George, who lives on Bainbridge Island, was on his way to get a haircut. The couple in the car in front of him that his was catapulted into was also driven by two Bainbridge residents, Xavier Valdez and Jade Escamilla. They were on their way into Poulsbo to have dinner. The car at the front of the crash suffered minimal damage and its occupants did not leave the car to be interviewed.

George, Valdez and Escamilla were all wearing seatbelts. The occupant of the last car in the collision told emergency personnel that his seatbelt was broken, so he was not wearing it.

On the sidewalk after the collision, Larry Barich watched his wife, Konni Barich, a nurse, respond to the scene before the paramedics arrived.

“She got there right when the Poulsbo police did,” Larry said.
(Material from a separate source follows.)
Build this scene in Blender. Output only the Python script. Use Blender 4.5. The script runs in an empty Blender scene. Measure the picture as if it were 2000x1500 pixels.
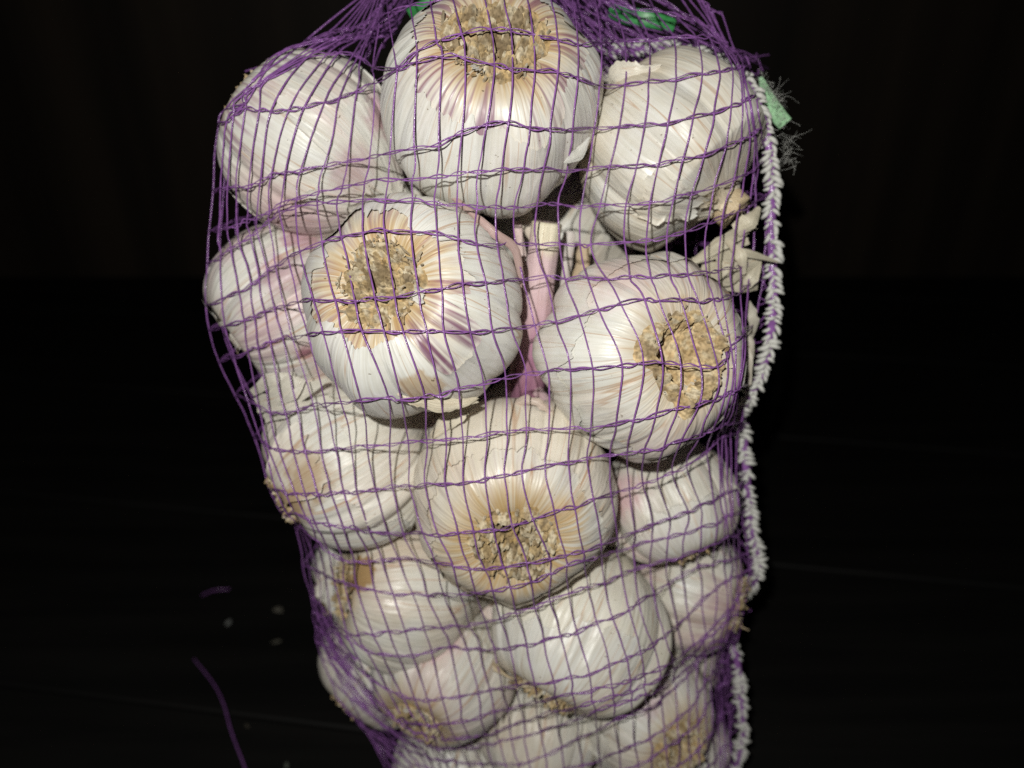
import bpy, math, random
import numpy as np
from mathutils import Vector, Matrix
from mathutils.bvhtree import BVHTree

random.seed(7)
RNG = np.random.default_rng(7)
sc = bpy.context.scene
COL = sc.collection

# ------------------------------------------------------------------ camera
PITCH = math.radians(30.0)
CAM = np.array([0.0, 0.0, 0.365])
FPX = 1500.0                                  # focal length in photograph pixels (2000 wide)
RIGHT = np.array([1.0, 0.0, 0.0])
FWD = np.array([0.0, math.cos(PITCH), -math.sin(PITCH)])
UP = np.array([0.0, math.sin(PITCH), math.cos(PITCH)])
camd = bpy.data.cameras.new('camera')
cam = bpy.data.objects.new('camera', camd)
COL.objects.link(cam)
cam.location = CAM
cam.rotation_euler = (math.radians(90) - PITCH, 0, 0)
camd.sensor_width = 36.0
camd.lens = 36.0 * FPX / 2000.0
camd.clip_start = 0.005
camd.clip_end = 50.0
camd.dof.use_dof = True
camd.dof.focus_distance = 0.196
camd.dof.aperture_fstop = 9.0
sc.camera = cam

# ------------------------------------------------------------------ world: a dark room, next to no light of its own
w = bpy.data.worlds.new('World')
sc.world = w
w.use_nodes = True
bg = w.node_tree.nodes['Background']
bg.inputs[0].default_value = (0.9, 0.95, 1.0, 1)
bg.inputs[1].default_value = 0.006

# ------------------------------------------------------------------ the phone's flash, a few centimetres up and left of the lens
ld = bpy.data.lights.new('flash', 'POINT')
ld.energy = 3.4
ld.color = (1.0, 0.995, 0.94)
ld.shadow_soft_size = 0.0022
flash = bpy.data.objects.new('flash', ld)
COL.objects.link(flash)
flash.location = CAM - 0.026 * RIGHT + 0.033 * UP - 0.05 * FWD

vs = sc.view_settings
vs.view_transform = 'Standard'
vs.look = 'None'
vs.exposure = 0.0
vs.gamma = 1.0
vs.use_curve_mapping = False
sc.cycles.use_denoising = False
sc.cycles.max_bounces = 6


# ------------------------------------------------------------------ helpers
def at(px, py, d):
    """a point d metres ahead of the lens, in the direction of a pixel of the photograph"""
    px, py, d = np.asarray(px, float), np.asarray(py, float), np.asarray(d, float)
    return (CAM + d[..., None] * FWD + ((px - 1000) / FPX * d)[..., None] * RIGHT
            + ((750 - py) / FPX * d)[..., None] * UP)


def sstep(a, b, x):
    t = np.clip((x - a) / (b - a), 0, 1)
    return t * t * (3 - 2 * t)


def vnoise(P, seed=0):
    """value noise in [-1, 1] at points P[..., 3]"""
    P = np.asarray(P, float)
    i = np.floor(P).astype(np.int64)
    f = P - i
    f = f * f * f * (f * (f * 6 - 15) + 10)
    out = 0
    for dx in (0, 1):
        for dy in (0, 1):
            for dz in (0, 1):
                h = ((i[..., 0] + dx) * 374761393 + (i[..., 1] + dy) * 668265263
                     + (i[..., 2] + dz) * 2147483647 + seed * 974711) & 0xFFFFFFFF
                h = ((h ^ (h >> 13)) * 1274126177) & 0xFFFFFFFF
                h = (h ^ (h >> 16)) & 0xFFFF
                wgt = (f[..., 0] if dx else 1 - f[..., 0]) * (f[..., 1] if dy else 1 - f[..., 1]) * (f[..., 2] if dz else 1 - f[..., 2])
                out = out + wgt * (h / 32767.5 - 1)
    return out


def fbm(P, o=3, seed=0):
    P = np.asarray(P, float)
    r, a, t = 0, 1.0, 0.0
    for k in range(o):
        r = r + a * vnoise(P * 2 ** k + 17.3 * k, seed + k)
        t += a
        a *= 0.5
    return r / t


def n1(x, seed=0):
    x = np.asarray(x, float)
    return vnoise(np.stack([x, x * 0 + 0.37, x * 0 + 0.71], -1), seed)


def link(o, parent=None):
    COL.objects.link(o)
    if parent is not None:
        o.parent = parent
    return o


def empty(name, loc, label=None, cat=None, group=None):
    o = bpy.data.objects.new(name, None)
    o.location = loc
    o.empty_display_size = 0.01
    link(o)
    tag(o, label, cat, group)
    bpy.context.view_layer.update()
    return o


def tag(o, label=None, cat=None, group=None, kind=None):
    for k, v in (('label', label), ('category', cat), ('group', group), ('kind', kind)):
        if v:
            o[k] = v
    return o


def mesh_obj(name, V, F, mat, parent=None, col=None, gc=None, smooth=True):
    """V world-space vertices (n,3), F (m,4) or (m,3) int array"""
    V = np.asarray(V, float).reshape(-1, 3)
    if parent is not None:
        mw = np.array(parent_matrix(parent).inverted())
        V = V @ mw[:3, :3].T + mw[:3, 3]
    F = np.asarray(F, np.int32)
    k = F.shape[1]
    m = bpy.data.meshes.new(name)
    m.vertices.add(len(V))
    m.vertices.foreach_set('co', V.astype(np.float32).ravel())
    m.loops.add(F.size)
    m.loops.foreach_set('vertex_index', F.ravel())
    m.polygons.add(len(F))
    m.polygons.foreach_set('loop_start', np.arange(0, F.size, k, dtype=np.int32))
    m.polygons.foreach_set('use_smooth', np.full(len(F), smooth))
    m.update(calc_edges=True)
    if col is not None:
        c = np.concatenate([np.clip(np.asarray(col, float).reshape(-1, 3), 0, 1), np.ones((len(V), 1))], 1)
        a = m.color_attributes.new('col', 'FLOAT_COLOR', 'POINT')
        a.data.foreach_set('color', c.astype(np.float32).ravel())
    if gc is not None:
        a = m.attributes.new('gc', 'FLOAT_VECTOR', 'POINT')
        a.data.foreach_set('vector', np.asarray(gc, np.float32).ravel())
    m.materials.append(mat)
    o = bpy.data.objects.new(name, m)
    return link(o, parent)


PM = {}


def parent_matrix(o):
    m = o.matrix_basis.copy()
    if o.parent is not None:
        return parent_matrix(o.parent) @ m
    return m


def grid_faces(nv, nu, wrap=False):
    a = np.arange(nv * nu).reshape(nv, nu)
    if wrap:
        b = np.roll(a, -1, 1)
        return np.stack([a[:-1], b[:-1], b[1:], a[1:]], -1).reshape(-1, 4)
    return np.stack([a[:-1, :-1], a[:-1, 1:], a[1:, 1:], a[1:, :-1]], -1).reshape(-1, 4)


def tube(path, rad, sides=6, flat=1.0, nrm=None, twist=None):
    """V, F of a tube along path (n,3); flat squeezes it along the normal; nrm = per-sample normals"""
    path = np.asarray(path, float)
    n = len(path)
    T = np.gradient(path, axis=0)
    T /= np.linalg.norm(T, axis=1, keepdims=True) + 1e-12
    if nrm is None:
        ref = np.array([0.31, 0.2, 0.93])
        nrm = np.tile(ref, (n, 1))
    N = nrm - (nrm * T).sum(1, keepdims=True) * T
    N /= np.linalg.norm(N, axis=1, keepdims=True) + 1e-12
    B = np.cross(T, N)
    rad = np.broadcast_to(np.asarray(rad, float), (n,))
    a = np.arange(sides) / sides * 2 * math.pi
    ca, sa = np.cos(a), np.sin(a)
    ox, oy = ca[None, :] * rad[:, None], sa[None, :] * rad[:, None] * flat
    if twist is not None:
        ct, st = np.cos(twist)[:, None], np.sin(twist)[:, None]
        ox, oy = ox * ct - oy * st, ox * st + oy * ct
    V = path[:, None, :] + ox[..., None] * B[:, None, :] + oy[..., None] * N[:, None, :]
    return V.reshape(-1, 3), grid_faces(n, sides, True)


def join(parts):
    Vs, Fs, k = [], [], 0
    for V, F in parts:
        Vs.append(V)
        Fs.append(np.asarray(F) + k)
        k += len(V)
    return np.concatenate(Vs), np.concatenate(Fs)


def cspline(P, n):
    """Catmull-Rom through points P (m, k) to n samples"""
    P = np.asarray(P, float)
    m = len(P)
    Q = np.vstack([2 * P[0] - P[1], P, 2 * P[-1] - P[-2]])
    t = np.linspace(0, m - 1 - 1e-9, n)
    i = t.astype(int)
    f = (t - i)[:, None]
    a, b, c, d = Q[i], Q[i + 1], Q[i + 2], Q[i + 3]
    return 0.5 * (2 * b + (c - a) * f + (2 * a - 5 * b + 4 * c - d) * f ** 2 + (3 * b - a - 3 * c + d) * f ** 3)


# ------------------------------------------------------------------ materials
def new_mat(name):
    m = bpy.data.materials.new(name)
    m.use_nodes = True
    nt = m.node_tree
    b = nt.nodes['Principled BSDF']
    return m, nt, b


def N(nt, t, **kw):
    n = nt.nodes.new(t)
    for k, v in kw.items():
        if k in n.inputs.keys() if hasattr(n.inputs, 'keys') else False:
            n.inputs[k].default_value = v
        else:
            setattr(n, k, v)
    return n


def L(nt, a, b):
    nt.links.new(a, b)


def mix_col(nt, fac, a, b, mode='MIX'):
    n = nt.nodes.new('ShaderNodeMix')
    n.data_type = 'RGBA'
    n.blend_type = mode
    for sock, val in ((n.inputs[0], fac), (n.inputs[6], a), (n.inputs[7], b)):
        if hasattr(val, 'links'):
            L(nt, val, sock)
        else:
            sock.default_value = val if not isinstance(val, tuple) else (*val, 1)[:4]
    return n.outputs[2]


def ramp(nt, src, stops):
    n = nt.nodes.new('ShaderNodeValToRGB')
    el = n.color_ramp.elements
    while len(el) < len(stops):
        el.new(0.5)
    for e, (p, v) in zip(el, stops):
        e.position = p
        e.color = (v, v, v, 1) if not isinstance(v, tuple) else (*v, 1)
    L(nt, src, n.inputs[0])
    return n.outputs[0]


def mk_skin():
    m, nt, b = new_mat('garlic_skin')
    col = N(nt, 'ShaderNodeAttribute', attribute_name='col')
    gc = N(nt, 'ShaderNodeAttribute', attribute_name='gc')

    def stretched(k, kz):
        mp = N(nt, 'ShaderNodeMapping')
        mp.inputs['Scale'].default_value = (k, k, kz)
        L(nt, gc.outputs['Vector'], mp.inputs['Vector'])
        return mp.outputs['Vector']

    def noise(vec, scale, detail, rough=0.5):
        n = N(nt, 'ShaderNodeTexNoise')
        n.inputs['Scale'].default_value = scale
        n.inputs['Detail'].default_value = detail
        n.inputs['Roughness'].default_value = rough
        L(nt, vec, n.inputs['Vector'])
        return n.outputs['Fac']
    veins = ramp(nt, noise(stretched(9.0, 1.0), 1.0, 1.0), [(0.485, 0.0), (0.499, 1.0), (0.501, 1.0), (0.517, 0.0)])
    vmask = ramp(nt, noise(stretched(2.2, 1.6), 1.0, 2.0), [(0.36, 0.0), (0.58, 1.0)])
    fibre = noise(stretched(34.0, 2.2), 1.0, 4.0, 0.62)
    fine = noise(stretched(90.0, 7.0), 1.0, 2.0)
    tc = N(nt, 'ShaderNodeTexCoord')
    blot = noise(tc.outputs['Object'], 130.0, 4.0, 0.6)
    grit = noise(tc.outputs['Object'], 1500.0, 2.0)
    c = mix_col(nt, ramp(nt, fibre, [(0.32, 0.0), (0.68, 1.0)]), (0.93, 0.91, 0.87), (1.03, 1.03, 1.03))
    c = mix_col(nt, 1.0, col.outputs['Color'], c, 'MULTIPLY')
    c = mix_col(nt, 1.0, c, ramp(nt, blot, [(0.3, (0.90, 0.885, 0.85)), (0.62, (1.0, 1.0, 1.0))]), 'MULTIPLY')
    vm = N(nt, 'ShaderNodeMath', operation='MULTIPLY')
    L(nt, veins, vm.inputs[0])
    L(nt, vmask, vm.inputs[1])
    vm2 = N(nt, 'ShaderNodeMath', operation='MULTIPLY')
    L(nt, vm.outputs[0], vm2.inputs[0])
    vm2.inputs[1].default_value = 0.9
    c = mix_col(nt, vm2.outputs[0], c, mix_col(nt, 1.0, c, (0.72, 0.50, 0.36), 'MULTIPLY'))
    # specks of soil
    sp = noise(tc.outputs['Object'], 620.0, 2.0, 0.6)
    spm = ramp(nt, sp, [(0.715, 0.0), (0.75, 0.8)])
    c = mix_col(nt, spm, c, (0.16, 0.11, 0.06))
    L(nt, c, b.inputs['Base Color'])
    rr = ramp(nt, blot, [(0.3, 0.50), (0.7, 0.30)])
    L(nt, rr, b.inputs['Roughness'])
    b.inputs['Specular IOR Level'].default_value = 0.5
    b.inputs['Diffuse Roughness'].default_value = 0.1
    ad = N(nt, 'ShaderNodeMath', operation='ADD')
    m1 = N(nt, 'ShaderNodeMath', operation='MULTIPLY')
    L(nt, fine, m1.inputs[0])
    m1.inputs[1].default_value = 0.35
    L(nt, fibre, ad.inputs[0])
    L(nt, m1.outputs[0], ad.inputs[1])
    ad2 = N(nt, 'ShaderNodeMath', operation='ADD')
    m2 = N(nt, 'ShaderNodeMath', operation='MULTIPLY')
    L(nt, grit, m2.inputs[0])
    m2.inputs[1].default_value = 0.10
    L(nt, ad.outputs[0], ad2.inputs[0])
    L(nt, m2.outputs[0], ad2.inputs[1])
    bp = N(nt, 'ShaderNodeBump')
    bp.inputs['Strength'].default_value = 0.5
    bp.inputs['Distance'].default_value = 0.00016
    L(nt, ad2.outputs[0], bp.inputs['Height'])
    # soft creases of the papery skin
    cr = noise(stretched(7.0, 4.0), 1.0, 2.0, 0.5)
    crr = ramp(nt, cr, [(0.40, 0.0), (0.5, 1.0), (0.60, 0.0)])
    bp0 = N(nt, 'ShaderNodeBump')
    bp0.inputs['Strength'].default_value = 0.35
    bp0.inputs['Distance'].default_value = 0.0004
    L(nt, crr, bp0.inputs['Height'])
    L(nt, bp0.outputs['Normal'], bp.inputs['Normal'])
    L(nt, bp.outputs['Normal'], b.inputs['Normal'])
    return m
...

Konni, who directs a foreign language program, has a nursing license and volunteers for the Red Cross.

“Sometimes I’m out volunteering with them,” she said of the rescue team.

This day, however, the couple was planning to make a deposit at the Kitsap Credit Union Poulsbo branch.

“I heard, ‘Is there a doctor or a nurse available,’ and I just ran over,” she said.

“The first responders must have been quick,” Larry said. “I’m really proud of her … she’s saved a couple of lives.”

Konni said of the injured man’s condition: “It’s hard to say. He has a possible broken leg and it’s hard to tell what kind of internal bleeding he has … There was a head wound; we put pressure there.”

“The first thing I look at is if they’re conscious, if they have a pulse, and if they’re breathing,” she said. “Keep talking to them, and make sure they’re with ya.”